Copy out the complete listing, word for word.

- **Material provided**
◇ ◇ ◇ ◇
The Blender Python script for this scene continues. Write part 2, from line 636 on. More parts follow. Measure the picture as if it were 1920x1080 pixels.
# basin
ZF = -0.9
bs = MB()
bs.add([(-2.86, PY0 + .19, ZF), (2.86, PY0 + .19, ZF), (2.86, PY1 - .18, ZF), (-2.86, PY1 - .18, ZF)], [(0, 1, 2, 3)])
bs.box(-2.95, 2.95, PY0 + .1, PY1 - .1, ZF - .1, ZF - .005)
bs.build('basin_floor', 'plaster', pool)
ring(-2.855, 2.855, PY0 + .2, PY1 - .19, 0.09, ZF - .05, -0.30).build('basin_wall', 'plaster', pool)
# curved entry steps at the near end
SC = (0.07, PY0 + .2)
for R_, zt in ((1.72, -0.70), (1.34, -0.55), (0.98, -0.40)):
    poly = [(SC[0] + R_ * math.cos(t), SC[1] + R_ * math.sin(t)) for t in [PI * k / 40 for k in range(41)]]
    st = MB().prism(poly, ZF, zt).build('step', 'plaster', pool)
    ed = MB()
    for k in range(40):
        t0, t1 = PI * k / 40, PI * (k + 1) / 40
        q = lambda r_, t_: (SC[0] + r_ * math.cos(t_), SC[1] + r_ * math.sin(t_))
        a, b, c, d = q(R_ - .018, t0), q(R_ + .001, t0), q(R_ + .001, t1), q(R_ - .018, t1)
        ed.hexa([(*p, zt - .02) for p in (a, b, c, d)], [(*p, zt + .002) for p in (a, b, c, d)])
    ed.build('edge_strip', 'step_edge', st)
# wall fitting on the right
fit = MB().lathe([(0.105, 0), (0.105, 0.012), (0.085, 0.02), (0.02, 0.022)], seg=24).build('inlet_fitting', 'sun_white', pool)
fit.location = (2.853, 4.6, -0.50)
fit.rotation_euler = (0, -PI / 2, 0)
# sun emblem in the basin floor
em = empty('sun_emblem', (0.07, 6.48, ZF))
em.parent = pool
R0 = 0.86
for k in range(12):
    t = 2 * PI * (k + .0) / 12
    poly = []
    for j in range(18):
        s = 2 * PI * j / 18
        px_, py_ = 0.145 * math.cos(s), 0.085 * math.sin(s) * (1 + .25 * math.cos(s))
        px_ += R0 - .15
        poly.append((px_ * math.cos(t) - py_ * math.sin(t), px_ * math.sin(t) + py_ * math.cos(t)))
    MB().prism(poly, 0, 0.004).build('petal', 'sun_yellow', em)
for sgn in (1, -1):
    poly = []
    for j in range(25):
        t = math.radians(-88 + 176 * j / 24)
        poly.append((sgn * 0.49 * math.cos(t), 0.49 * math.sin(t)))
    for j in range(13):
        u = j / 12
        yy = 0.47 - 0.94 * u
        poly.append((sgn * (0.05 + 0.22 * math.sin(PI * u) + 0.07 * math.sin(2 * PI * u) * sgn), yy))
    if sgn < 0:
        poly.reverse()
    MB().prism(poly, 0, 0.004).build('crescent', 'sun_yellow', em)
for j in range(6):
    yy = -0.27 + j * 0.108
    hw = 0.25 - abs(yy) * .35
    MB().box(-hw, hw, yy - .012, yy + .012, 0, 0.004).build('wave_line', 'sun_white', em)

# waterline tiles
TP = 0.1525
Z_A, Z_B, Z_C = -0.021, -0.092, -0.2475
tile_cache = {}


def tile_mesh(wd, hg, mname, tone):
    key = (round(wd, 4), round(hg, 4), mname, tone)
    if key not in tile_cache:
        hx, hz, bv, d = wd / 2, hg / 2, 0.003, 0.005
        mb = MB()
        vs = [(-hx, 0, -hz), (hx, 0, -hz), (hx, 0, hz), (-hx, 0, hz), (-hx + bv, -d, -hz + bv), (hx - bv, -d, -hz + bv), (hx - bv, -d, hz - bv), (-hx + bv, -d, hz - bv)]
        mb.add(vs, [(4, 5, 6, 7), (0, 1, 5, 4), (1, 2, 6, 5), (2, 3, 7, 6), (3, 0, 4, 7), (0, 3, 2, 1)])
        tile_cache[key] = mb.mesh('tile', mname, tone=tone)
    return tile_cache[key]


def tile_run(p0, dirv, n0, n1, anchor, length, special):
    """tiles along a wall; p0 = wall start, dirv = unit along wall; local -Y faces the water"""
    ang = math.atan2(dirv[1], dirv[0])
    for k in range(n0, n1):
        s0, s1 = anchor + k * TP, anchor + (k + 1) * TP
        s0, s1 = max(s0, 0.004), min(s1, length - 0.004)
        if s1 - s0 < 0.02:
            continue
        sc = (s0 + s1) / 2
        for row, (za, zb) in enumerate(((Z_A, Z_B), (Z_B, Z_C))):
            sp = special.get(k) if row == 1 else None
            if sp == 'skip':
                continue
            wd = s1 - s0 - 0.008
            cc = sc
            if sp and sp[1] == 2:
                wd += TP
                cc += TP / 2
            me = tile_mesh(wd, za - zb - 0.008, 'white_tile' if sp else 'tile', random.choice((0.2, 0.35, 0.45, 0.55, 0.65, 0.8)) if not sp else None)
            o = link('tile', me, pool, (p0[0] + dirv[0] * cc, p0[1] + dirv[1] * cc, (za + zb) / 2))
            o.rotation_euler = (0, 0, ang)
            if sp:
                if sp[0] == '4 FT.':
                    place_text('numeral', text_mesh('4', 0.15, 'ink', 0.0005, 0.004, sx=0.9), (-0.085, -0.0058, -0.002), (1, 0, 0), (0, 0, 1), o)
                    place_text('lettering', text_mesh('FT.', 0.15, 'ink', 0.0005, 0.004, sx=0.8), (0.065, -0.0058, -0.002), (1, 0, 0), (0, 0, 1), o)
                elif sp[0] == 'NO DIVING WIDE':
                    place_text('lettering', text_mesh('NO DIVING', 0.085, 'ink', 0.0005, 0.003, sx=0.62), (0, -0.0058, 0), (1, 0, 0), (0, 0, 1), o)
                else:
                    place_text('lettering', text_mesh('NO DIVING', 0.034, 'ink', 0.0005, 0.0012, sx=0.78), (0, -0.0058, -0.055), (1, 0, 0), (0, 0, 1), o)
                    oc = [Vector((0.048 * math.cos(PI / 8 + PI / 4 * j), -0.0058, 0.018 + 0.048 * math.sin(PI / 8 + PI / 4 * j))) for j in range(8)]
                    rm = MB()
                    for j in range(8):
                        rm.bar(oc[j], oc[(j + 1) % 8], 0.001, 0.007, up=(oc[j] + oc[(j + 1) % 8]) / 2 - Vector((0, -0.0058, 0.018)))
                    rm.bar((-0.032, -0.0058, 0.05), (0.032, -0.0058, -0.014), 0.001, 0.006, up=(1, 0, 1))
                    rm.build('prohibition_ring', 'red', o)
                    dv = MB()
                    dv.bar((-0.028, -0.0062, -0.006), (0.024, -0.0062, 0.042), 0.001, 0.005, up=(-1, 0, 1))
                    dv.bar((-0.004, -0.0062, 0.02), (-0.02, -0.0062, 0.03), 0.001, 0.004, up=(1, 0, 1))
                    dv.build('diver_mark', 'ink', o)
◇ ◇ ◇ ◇
- **Answer to the exercise**
The Blender Python script for this scene continues. Write part 2, from line 636 on. More parts follow. Measure the picture as if it were 1920x1080 pixels.
# basin
ZF = -0.9
bs = MB()
bs.add([(-2.86, PY0 + .19, ZF), (2.86, PY0 + .19, ZF), (2.86, PY1 - .18, ZF), (-2.86, PY1 - .18, ZF)], [(0, 1, 2, 3)])
bs.box(-2.95, 2.95, PY0 + .1, PY1 - .1, ZF - .1, ZF - .005)
bs.build('basin_floor', 'plaster', pool)
ring(-2.855, 2.855, PY0 + .2, PY1 - .19, 0.09, ZF - .05, -0.30).build('basin_wall', 'plaster', pool)
# curved entry steps at the near end
SC = (0.07, PY0 + .2)
for R_, zt in ((1.72, -0.70), (1.34, -0.55), (0.98, -0.40)):
    poly = [(SC[0] + R_ * math.cos(t), SC[1] + R_ * math.sin(t)) for t in [PI * k / 40 for k in range(41)]]
    st = MB().prism(poly, ZF, zt).build('step', 'plaster', pool)
    ed = MB()
    for k in range(40):
        t0, t1 = PI * k / 40, PI * (k + 1) / 40
        q = lambda r_, t_: (SC[0] + r_ * math.cos(t_), SC[1] + r_ * math.sin(t_))
        a, b, c, d = q(R_ - .018, t0), q(R_ + .001, t0), q(R_ + .001, t1), q(R_ - .018, t1)
        ed.hexa([(*p, zt - .02) for p in (a, b, c, d)], [(*p, zt + .002) for p in (a, b, c, d)])
    ed.build('edge_strip', 'step_edge', st)
# wall fitting on the right
fit = MB().lathe([(0.105, 0), (0.105, 0.012), (0.085, 0.02), (0.02, 0.022)], seg=24).build('inlet_fitting', 'sun_white', pool)
fit.location = (2.853, 4.6, -0.50)
fit.rotation_euler = (0, -PI / 2, 0)
# sun emblem in the basin floor
em = empty('sun_emblem', (0.07, 6.48, ZF))
em.parent = pool
R0 = 0.86
for k in range(12):
    t = 2 * PI * (k + .0) / 12
    poly = []
    for j in range(18):
        s = 2 * PI * j / 18
        px_, py_ = 0.145 * math.cos(s), 0.085 * math.sin(s) * (1 + .25 * math.cos(s))
        px_ += R0 - .15
        poly.append((px_ * math.cos(t) - py_ * math.sin(t), px_ * math.sin(t) + py_ * math.cos(t)))
    MB().prism(poly, 0, 0.004).build('petal', 'sun_yellow', em)
for sgn in (1, -1):
    poly = []
    for j in range(25):
        t = math.radians(-88 + 176 * j / 24)
        poly.append((sgn * 0.49 * math.cos(t), 0.49 * math.sin(t)))
    for j in range(13):
        u = j / 12
        yy = 0.47 - 0.94 * u
        poly.append((sgn * (0.05 + 0.22 * math.sin(PI * u) + 0.07 * math.sin(2 * PI * u) * sgn), yy))
    if sgn < 0:
        poly.reverse()
    MB().prism(poly, 0, 0.004).build('crescent', 'sun_yellow', em)
for j in range(6):
    yy = -0.27 + j * 0.108
    hw = 0.25 - abs(yy) * .35
    MB().box(-hw, hw, yy - .012, yy + .012, 0, 0.004).build('wave_line', 'sun_white', em)

# waterline tiles
TP = 0.1525
Z_A, Z_B, Z_C = -0.021, -0.092, -0.2475
tile_cache = {}


def tile_mesh(wd, hg, mname, tone):
    key = (round(wd, 4), round(hg, 4), mname, tone)
    if key not in tile_cache:
        hx, hz, bv, d = wd / 2, hg / 2, 0.003, 0.005
        mb = MB()
        vs = [(-hx, 0, -hz), (hx, 0, -hz), (hx, 0, hz), (-hx, 0, hz), (-hx + bv, -d, -hz + bv), (hx - bv, -d, -hz + bv), (hx - bv, -d, hz - bv), (-hx + bv, -d, hz - bv)]
        mb.add(vs, [(4, 5, 6, 7), (0, 1, 5, 4), (1, 2, 6, 5), (2, 3, 7, 6), (3, 0, 4, 7), (0, 3, 2, 1)])
        tile_cache[key] = mb.mesh('tile', mname, tone=tone)
    return tile_cache[key]


def tile_run(p0, dirv, n0, n1, anchor, length, special):
    """tiles along a wall; p0 = wall start, dirv = unit along wall; local -Y faces the water"""
    ang = math.atan2(dirv[1], dirv[0])
    for k in range(n0, n1):
        s0, s1 = anchor + k * TP, anchor + (k + 1) * TP
        s0, s1 = max(s0, 0.004), min(s1, length - 0.004)
        if s1 - s0 < 0.02:
            continue
        sc = (s0 + s1) / 2
        for row, (za, zb) in enumerate(((Z_A, Z_B), (Z_B, Z_C))):
            sp = special.get(k) if row == 1 else None
            if sp == 'skip':
                continue
            wd = s1 - s0 - 0.008
            cc = sc
            if sp and sp[1] == 2:
                wd += TP
                cc += TP / 2
            me = tile_mesh(wd, za - zb - 0.008, 'white_tile' if sp else 'tile', random.choice((0.2, 0.35, 0.45, 0.55, 0.65, 0.8)) if not sp else None)
            o = link('tile', me, pool, (p0[0] + dirv[0] * cc, p0[1] + dirv[1] * cc, (za + zb) / 2))
            o.rotation_euler = (0, 0, ang)
            if sp:
                if sp[0] == '4 FT.':
                    place_text('numeral', text_mesh('4', 0.15, 'ink', 0.0005, 0.004, sx=0.9), (-0.085, -0.0058, -0.002), (1, 0, 0), (0, 0, 1), o)
                    place_text('lettering', text_mesh('FT.', 0.15, 'ink', 0.0005, 0.004, sx=0.8), (0.065, -0.0058, -0.002), (1, 0, 0), (0, 0, 1), o)
                elif sp[0] == 'NO DIVING WIDE':
                    place_text('lettering', text_mesh('NO DIVING', 0.085, 'ink', 0.0005, 0.003, sx=0.62), (0, -0.0058, 0), (1, 0, 0), (0, 0, 1), o)
                else:
                    place_text('lettering', text_mesh('NO DIVING', 0.034, 'ink', 0.0005, 0.0012, sx=0.78), (0, -0.0058, -0.055), (1, 0, 0), (0, 0, 1), o)
                    oc = [Vector((0.048 * math.cos(PI / 8 + PI / 4 * j), -0.0058, 0.018 + 0.048 * math.sin(PI / 8 + PI / 4 * j))) for j in range(8)]
                    rm = MB()
                    for j in range(8):
                        rm.bar(oc[j], oc[(j + 1) % 8], 0.001, 0.007, up=(oc[j] + oc[(j + 1) % 8]) / 2 - Vector((0, -0.0058, 0.018)))
                    rm.bar((-0.032, -0.0058, 0.05), (0.032, -0.0058, -0.014), 0.001, 0.006, up=(1, 0, 1))
                    rm.build('prohibition_ring', 'red', o)
                    dv = MB()
                    dv.bar((-0.028, -0.0062, -0.006), (0.024, -0.0062, 0.042), 0.001, 0.005, up=(-1, 0, 1))
                    dv.bar((-0.004, -0.0062, 0.02), (-0.02, -0.0062, 0.03), 0.001, 0.004, up=(1, 0, 1))
                    dv.build('diver_mark', 'ink', o)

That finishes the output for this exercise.